#### Directions for this task
Exactly reproduce each entry, leaving out nothing.

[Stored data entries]
-------
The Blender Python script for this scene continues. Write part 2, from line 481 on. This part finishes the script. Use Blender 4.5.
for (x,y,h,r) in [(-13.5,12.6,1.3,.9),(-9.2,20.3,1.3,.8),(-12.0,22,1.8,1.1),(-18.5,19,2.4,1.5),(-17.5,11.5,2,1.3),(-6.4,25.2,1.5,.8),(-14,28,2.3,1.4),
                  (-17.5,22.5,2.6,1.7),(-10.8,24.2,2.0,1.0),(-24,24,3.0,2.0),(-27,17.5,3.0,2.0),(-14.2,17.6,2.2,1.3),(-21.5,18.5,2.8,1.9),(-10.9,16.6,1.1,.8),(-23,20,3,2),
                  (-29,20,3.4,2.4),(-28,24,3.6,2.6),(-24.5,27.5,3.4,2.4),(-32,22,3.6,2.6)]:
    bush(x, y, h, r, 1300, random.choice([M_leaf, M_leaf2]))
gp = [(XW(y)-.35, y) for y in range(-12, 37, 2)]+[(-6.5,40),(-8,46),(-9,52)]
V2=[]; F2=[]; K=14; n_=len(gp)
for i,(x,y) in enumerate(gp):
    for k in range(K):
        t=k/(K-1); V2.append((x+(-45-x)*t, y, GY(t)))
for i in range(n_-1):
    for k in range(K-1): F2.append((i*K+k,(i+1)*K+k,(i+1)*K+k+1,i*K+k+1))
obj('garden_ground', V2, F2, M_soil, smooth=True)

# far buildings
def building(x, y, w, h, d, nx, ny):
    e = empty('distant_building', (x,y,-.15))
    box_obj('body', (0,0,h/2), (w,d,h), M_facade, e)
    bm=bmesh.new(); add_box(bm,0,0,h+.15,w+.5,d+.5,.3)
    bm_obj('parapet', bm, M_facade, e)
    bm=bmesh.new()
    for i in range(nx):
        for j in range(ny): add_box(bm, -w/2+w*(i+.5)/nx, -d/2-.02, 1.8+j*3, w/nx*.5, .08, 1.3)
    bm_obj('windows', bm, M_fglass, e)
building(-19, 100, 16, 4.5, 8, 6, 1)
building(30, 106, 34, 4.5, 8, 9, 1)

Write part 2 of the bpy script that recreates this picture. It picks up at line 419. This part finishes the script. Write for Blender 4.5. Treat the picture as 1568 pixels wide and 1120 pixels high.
-------
#### In response
The Blender Python script for this scene continues. Write part 2, from line 481 on. This part finishes the script. Use Blender 4.5.
for (x,y,h,r) in [(-13.5,12.6,1.3,.9),(-9.2,20.3,1.3,.8),(-12.0,22,1.8,1.1),(-18.5,19,2.4,1.5),(-17.5,11.5,2,1.3),(-6.4,25.2,1.5,.8),(-14,28,2.3,1.4),
                  (-17.5,22.5,2.6,1.7),(-10.8,24.2,2.0,1.0),(-24,24,3.0,2.0),(-27,17.5,3.0,2.0),(-14.2,17.6,2.2,1.3),(-21.5,18.5,2.8,1.9),(-10.9,16.6,1.1,.8),(-23,20,3,2),
                  (-29,20,3.4,2.4),(-28,24,3.6,2.6),(-24.5,27.5,3.4,2.4),(-32,22,3.6,2.6)]:
    bush(x, y, h, r, 1300, random.choice([M_leaf, M_leaf2]))
gp = [(XW(y)-.35, y) for y in range(-12, 37, 2)]+[(-6.5,40),(-8,46),(-9,52)]
V2=[]; F2=[]; K=14; n_=len(gp)
for i,(x,y) in enumerate(gp):
    for k in range(K):
        t=k/(K-1); V2.append((x+(-45-x)*t, y, GY(t)))
for i in range(n_-1):
    for k in range(K-1): F2.append((i*K+k,(i+1)*K+k,(i+1)*K+k+1,i*K+k+1))
obj('garden_ground', V2, F2, M_soil, smooth=True)

# far buildings
def building(x, y, w, h, d, nx, ny):
    e = empty('distant_building', (x,y,-.15))
    box_obj('body', (0,0,h/2), (w,d,h), M_facade, e)
    bm=bmesh.new(); add_box(bm,0,0,h+.15,w+.5,d+.5,.3)
    bm_obj('parapet', bm, M_facade, e)
    bm=bmesh.new()
    for i in range(nx):
        for j in range(ny): add_box(bm, -w/2+w*(i+.5)/nx, -d/2-.02, 1.8+j*3, w/nx*.5, .08, 1.3)
    bm_obj('windows', bm, M_fglass, e)
building(-19, 100, 16, 4.5, 8, 6, 1)
building(30, 106, 34, 4.5, 8, 9, 1)

Write part 2 of the bpy script that recreates this picture. It picks up at line 419. This part finishes the script. Write for Blender 4.5. Treat the picture as 1568 pixels wide and 1120 pixels high.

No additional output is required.